Why the chestnut is so versatile, used in Hong Kong street food, French desserts and pasta sauce

In Asia, the nuts are used in soups and stews, while in Europe they appear in pasta dishes and in desserts like Mont Blanc and marron glacé
When the temperature drops in Hong Kong, street hawkers appear with giant woks filled with small black pebbles and brown chestnuts. For Hongkongers, it’s a sure sign that winter has arrived.
Stirring the hot pebbles to prevent the nuts from burning also makes sure the smell of the roasting nuts lures in customers who buy small paper bags filled with the hot snack. In time-honoured fashion, they then try their best to peel the hard dark brown skin off to get at the tender, meaty, starchy lump inside without scorching their fingers.
Besides being eaten as a snack, chestnuts are a versatile ingredient that can be used in savoury dishes like soups, stews and pastas, and even some desserts.
For pastry chef Joanna Yuen of Otera in Hong Kong, they are one of her favourite things to eat, especially those bought from street vendors.
“When you walk by these hawkers with the big woks stirring the chestnuts in the ‘sand’, you smell that toastiness – a smell that makes you feel happy,” she says.

Yuen describes it as a pleasant burnt aroma, not bitter, and says she buys them from the street vendors when she can; otherwise in the rest of the year she buys packaged, ready-peeled chestnuts from Japanese snack shops.
One of the most famous European desserts using chestnuts is a Mont Blanc, named after the highest peak on the Italian-French border. The pastry chef says that when it comes to making this dessert, the typically canned chestnut purée is piped like vermicelli over Chantilly cream and meringue. The result is quite sweet – but Yuen has an alternative.

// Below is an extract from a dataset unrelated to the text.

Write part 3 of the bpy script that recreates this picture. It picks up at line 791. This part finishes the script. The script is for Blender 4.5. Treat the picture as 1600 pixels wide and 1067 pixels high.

“The canned ones have sugar and preservatives, so I actually find that using the whole cooked chestnut that you can find in 759 or Sogo, where it’s peeled, and then you just crush it [into a paste], without adding sugar and adding an Italian meringue instead, brings air into it and lightens the dense texture of chestnut,” she says.
According to The American Chestnut Foundation, there are eight species of chestnut trees, from the genus Castanea, found around the world. They include the American, Ozark, Alabama, European, Chinese, Japanese and Seguin species, with the last of these [being] one of two species native to China.